The film opens with the election campaigns where we see Arti Devi and her party symbol “panchhi” (a bird). We are also given a glimpse of her opponent, Chandra Sen who can be seen turning the voters against Arti Devi, using words like: “Yeh panchhi kisi ke nahin hote, yeh panchhi kisi ke nahin honge… Ud jayenge dana, paani aur vote lekar” —these birds are not loyal to anyone! They will never be loyal to anyone! Snatching away your share of food, they will fly away after getting your votes.*

As the film progresses, we see many of Chandra Sen’s efforts to pull Arti Devi down. However, this is politics more than a decade after Arti Devi and JK have separated. At this election, while visiting her constituency, Arti Devi decides to stay at a hotel so she could address the voters and later finds out that JK owns it. Against all the political background, therefore, Gulzar takes us into a moment which is what the film really is about, the story of two lovers, as Arti goes to meet JK for the first time in many years when she finds out about him.

Suchitra Sen and Sanjeev Kumar as Arti and JK
Suchitra Sen and Sanjeev Kumar as Arti and JK

This is where he tells us the story of their love through the years in flashbacks through ordinary but important moments, as they sit and eat dinner together or share a cup of tea and think about old times when they communicated through it. For instance, when Arti put JK’s hand into the steaming cup of tea to wake him up. Prof.

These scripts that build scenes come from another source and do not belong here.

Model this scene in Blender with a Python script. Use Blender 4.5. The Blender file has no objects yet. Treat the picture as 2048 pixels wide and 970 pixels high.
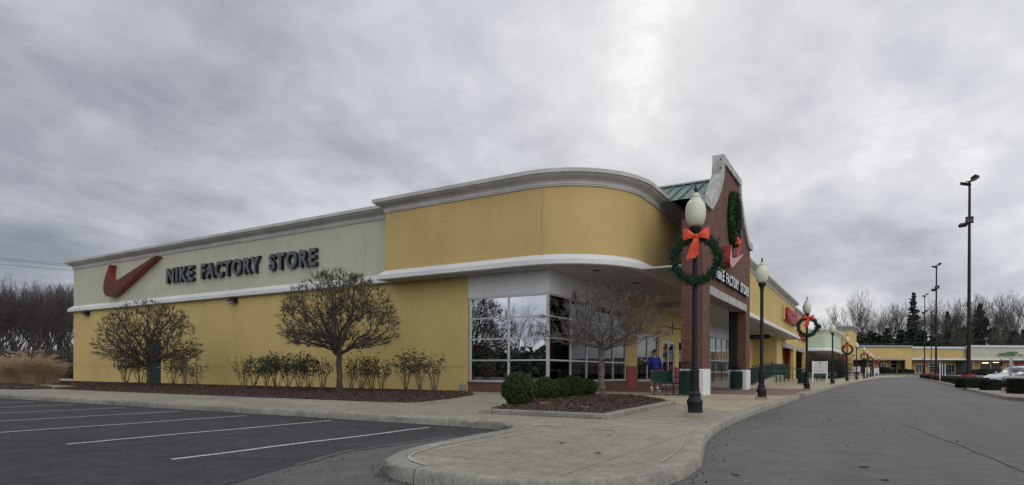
import bpy, math, random
import numpy as np
from mathutils import Vector, Matrix, noise as mnoise
PI = math.pi
rnd = random.Random(7); nr = np.random.default_rng(7)
scene = bpy.context.scene; col = scene.collection

# ---------------------------------------------------------------- camera maths (world Y runs down the street)
FPX = 1220.0; YAW = math.atan((1745-1024)/FPX); CAMZ = 0.98
sA, cA = math.sin(YAW), math.cos(YAW)
R2 = (cA, sA); F2 = (-sA, cA)
def hor(px): return 737.2+.0045*px
def at(px, d):                      # place seen in column px at depth d metres -> ground position
    a = (px-1024)/FPX*d
    return (a*R2[0]+d*F2[0], a*R2[1]+d*F2[1])
def hz(px, py, d): return CAMZ-(py-hor(px))*d/FPX
def depth(x, y): return x*F2[0]+y*F2[1]
def zt(x, y):                       # the ground climbs gently towards the far shops
    t = (depth(x, y)-126)/24; t = max(0, min(1, t)); return .85*t*t*(3-2*t)

# ---------------------------------------------------------------- materials
def nt(name):
    m = bpy.data.materials.new(name); m.use_nodes = True
    t = m.node_tree; b = t.nodes['Principled BSDF']; return m, t, b
class G:
    def __init__(s, t): s.t = t
    def n(s, kind, **k):
        o = s.t.nodes.new(kind)
        for a, v in k.items():
            if a.startswith('i_'): o.inputs[a[2:].replace('_', ' ')].default_value = v
            else: setattr(o, a, v)
        return o
    def l(s, a, b): s.t.links.new(a, b)
    def pos(s, scale=(1,1,1)):
        g = s.n('ShaderNodeNewGeometry'); m = s.n('ShaderNodeMapping'); m.inputs['Scale'].default_value = scale
        s.l(g.outputs['Position'], m.inputs['Vector']); return m.outputs['Vector']
    def obj(s, scale=(1,1,1)):
        g = s.n('ShaderNodeTexCoord'); m = s.n('ShaderNodeMapping'); m.inputs['Scale'].default_value = scale
        s.l(g.outputs['Object'], m.inputs['Vector']); return m.outputs['Vector']
    def noise(s, vec, scale, detail=6, rough=.55, dist=0):
        o = s.n('ShaderNodeTexNoise'); o.inputs['Scale'].default_value = scale; o.inputs['Detail'].default_value = detail
        o.inputs['Roughness'].default_value = rough; o.inputs['Distortion'].default_value = dist
        s.l(vec, o.inputs['Vector']); return o.outputs['Fac']
    def ramp(s, fac, pts):
        o = s.n('ShaderNodeValToRGB'); e = o.color_ramp.elements
        while len(e) < len(pts): e.new(.5)
        for k, (p, c) in enumerate(pts):
            e[k].position = p; e[k].color = (c, c, c, 1) if not isinstance(c, (tuple, list)) else (*c, 1)
        s.l(fac, o.inputs['Fac']); return o.outputs['Color']
    def mix(s, fac, a, b, mode='MIX'):
        o = s.n('ShaderNodeMix'); o.data_type = 'RGBA'; o.blend_type = mode
        for v, i in ((fac, 0), (a, 6), (b, 7)):
            if hasattr(v, 'links'): s.l(v, o.inputs[i])
            elif i == 0: o.inputs[0].default_value = v
            else: o.inputs[i].default_value = (*v, 1)
        return o.outputs[2]
    def math(s, op, a, b=0.0, clamp=False):
        o = s.n('ShaderNodeMath'); o.operation = op; o.use_clamp = clamp
        for v, i in ((a, 0), (b, 1)):
            if hasattr(v, 'links'): s.l(v, o.inputs[i])
            else: o.inputs[i].default_value = v
        return o.outputs[0]
    def bump(s, h, strength, dist=.02):
        o = s.n('ShaderNodeBump'); o.inputs['Strength'].default_value = strength; o.inputs['Distance'].default_value = dist
        s.l(h, o.inputs['Height']); return o.outputs['Normal']
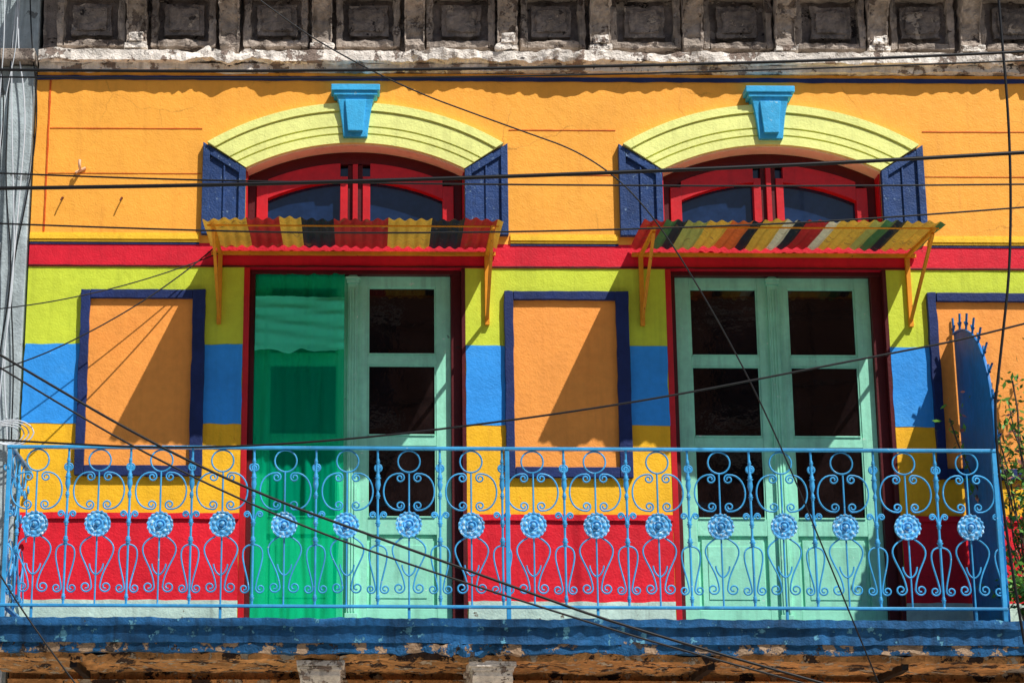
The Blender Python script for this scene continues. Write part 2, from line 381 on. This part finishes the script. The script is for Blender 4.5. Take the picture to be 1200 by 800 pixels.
# balcony slab
rough_box('balcony_slab',-3.86,3.60,-.985,-.01,-.265,-.10,SLAB,.007,B,step=.03,seed=4,big=.012)
rough_box('balcony_slab_edge',-3.85,3.59,-.965,-.02,-.33,-.255,SLABE,.012,B,step=.02,seed=14,big=.05)
rough_box('balcony_slab_lip',-3.88,3.62,-1.02,-.96,-.150,-.095,SLAB,.007,B,step=.02,seed=6,big=.015)
rough_box('balcony_underside',-3.84,3.58,-.90,-.01,-.375,-.325,OCHRE,.015,B,step=.04,seed=8,big=.04)
lo=MB()
lo.box(XL,XR,0,.45,-3.7,-.125,OCHRE)
for k in (-1.45,-.227):
    P=[(-.0,-.37),(-.0,-1.0),(-.12,-.98),(-.2,-.85),(-.3,-.72),(-.55,-.62),(-.78,-.56),(-.86,-.48),(-.86,-.37)]
    n=len(P); hwk=.14
    vs=[(k-hwk,a,b) for a,b in P]+[(k+hwk,a,b) for a,b in P]
    fs=[tuple(range(n)),tuple(range(2*n-1,n-1,-1))]+[(j,j+n,(j+1)%n+n,(j+1)%n) for j in range(n)]
    lo.add(vs,fs,STONEL); lo.box(k-.17,k+.17,-.9,-.001,-.415,-.378,STONEL); lo.box(k-.15,k+.15,-.88,-.001,-.44,-.416,STONEL)
lo.box(XL,XR,-.09,-.001,-.50,-.43,OCHRE)
for k in (-3.2,1.32,2.7): lo.box(k-.025,k+.025,-.88,-.1,-.43,-.385,DARKINT)
lo.box(-3.5,-2.9,-.02,-.001,-2.6,-1.2,NAVY); lo.box(.4,1.4,-.02,-.001,-3.6,-1.2,REDW); lo.box(-2.2,-1.2,-.02,-.001,-3.6,-1.2,MINT)
o=lo.obj('lower_storey_wall',B); erode(o,3,.03,.1)

# ------------------------------------------------------------------ awnings
SEQ=['yyyyrrryydddrrrrryyyydddrrryy','rrgdooyynndyywdrrwyyyogdyyygoo']
for ci,c0 in enumerate(CX):
    A=empty('corrugated_awning'); c=c0-.01
    hwA=1.13; yb,yf=-.02,-.90; zb,zf=2.965,2.905; pitch=.082; amp=.010
    nx=int(2*hwA/pitch*8); sh=MB(); ny=6
    for i in range(nx):
        xa=-hwA+2*hwA*i/nx; xb=-hwA+2*hwA*(i+1)/nx
        m=AW[SEQ[ci][int((xa+hwA)/pitch)]]
        for j in range(ny):
            t0=j/ny;t1=(j+1)/ny
            def Pt(x,t):
                sag=.022*noise.noise(Vector((x*3+ci*7,t*2,1)))
                return (c+x,yb+(yf-yb)*t+ (.05*noise.noise(Vector((x*5,ci,3))) if t==1 else 0),zb+(zf-zb)*t+amp*math.sin(2*math.pi*x/pitch)+sag)
            sh.add([Pt(xa,t0),Pt(xb,t0),Pt(xb,t1),Pt(xa,t1)],[(0,1,2,3)],m)
    sh.obj('corrugated_sheet',A)
    fb=MB()
    def bar(p0,p1,wd,m=FRAMEY):
        p0=Vector(p0);p1=Vector(p1);d=(p1-p0).normalized(); u=d.cross(Vector((1,0,0)));
        if u.length<.1: u=d.cross(Vector((0,0,1)))
        u.normalize(); v=d.cross(u); h=wd/2; vs=[]
        for P_ in (p0,p1):
            for a,b in ((-h,-h),(h,-h),(h,h),(-h,h)): vs.append(tuple(P_+u*a+v*b))
        fb.add(vs,[(0,3,2,1),(4,5,6,7),(0,1,5,4),(1,2,6,5),(2,3,7,6),(3,0,4,7)],m)
    bar((c-hwA+.01,-.025,zb-.055),(c+hwA-.01,-.025,zb-.055),.03)
    bar((c-hwA+.03,yf+.10,zf-.02),(c+hwA-.03,yf+.10,zf-.02),.012)
    for sx in (-1,1):
        X=c+sx*1.05
        bar((X,-.02,2.33),(X,-.02,2.93),.035)
        bar((X,-.03,zb-.06),(X,yf+.05,zf-.04),.028)
        bar((X,-.02,2.38),(X,yf+.10,zf-.06),.024)
    fb.obj('support_frame',A,bevel=.003)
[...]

Bashir calls the flashback “a favoured tool of Gulzar” where the screenplay “moves through different planes, comparing the two protagonists and revealing the contrasts in the way various issues are experienced by a married couple.”

Saba Bashir’s insights into the film

In her book, Bashir takes us into the making of this film—a film about the transformation of two lovers over the years, especially JK’s who begins to support his wife later in the film unlike the time when he wanted her to be home, which led to Arti leaving their home, Ibsen’s Nora-like. It is a film that continues to stay a classic despite major resistance by Indira Gandhi’s supporters at the time, who felt it to be a portrayal of Indira herself but in “bad light”— smoking, drinking at a party, and in love. Gulzar, however, clears that it has nothing to do with her.

Bashir’s relationship with Gulzar’s works can be traced to an earlier time when she worked on her PhD thesis comparing Gulzar’s film and non-film poetry. The book became I Swallowed The Moon, which carries translations of his works. From her understanding of Gulzar the poet, to Gulzar’s filmmaking techniques, to the controversy around Suchitra Sen’s character, and to casting Sen and Sanjeev Kumar for the lead role, Om Shivpuri for Chander Sen’s and Om Prakash for Lallu Laal’s, a vicious man from Arti’s party who hatches a plan against Chander Sen without Arti Devi’s knowledge, Prof Bashir has given us a film to rediscover as we watch it again through her. She also gives poetry and language two deserving chapters discussing the role they play in strengthening the narrative, not just in terms of placing songs accurately at different levels of the relationship but also the choice of the names of the newspapers as well as the dialogues which point at larger complexities in all the relationships within the film:

“Given the complicated nature of JK and Aarti’s relationship, only a master of wordplay could handle their scenes with maturity. Given the awkwardness in the air when JK and Aarti suddenly meet after a gap of nine years, the dialogues required a lot to be conveyed using the bare minimum of words.”

Sharing interesting anecdotes from the making of the film and the creative process, in an appendixed, bonus interview with Bashir, Gulzar saab too is unabashed. 

Saba Bashir and Gulzar
Saba Bashir and Gulzar

He shares his friendship and collaboration with Kamleshwar Prasad Saxena, the writer who wrote the novel Kali Aandhi based on Aandhi, the story of which was written by him, while Gulzar wrote the script. While there was a confusion created publicly by press and media on who the story belonged to, Gulzar talks about the collaborative process in which writers work, how parts of the film come together to make the whole:

“There should be no misunderstanding here—this [is] a mutual arrangement, and it happens among writers. Say I write a poem and he writes a story on it, or he writes a story on which I write a poem. It’s all in good faith. It is only the outside world that could interpret this as something disgraceful.”

It is then only a mistake to not pick up the book and know more about the way Aandhi came together as a film, as one that is such an important contribution to Indian cinema that it finds its relevance 40 years later today as well.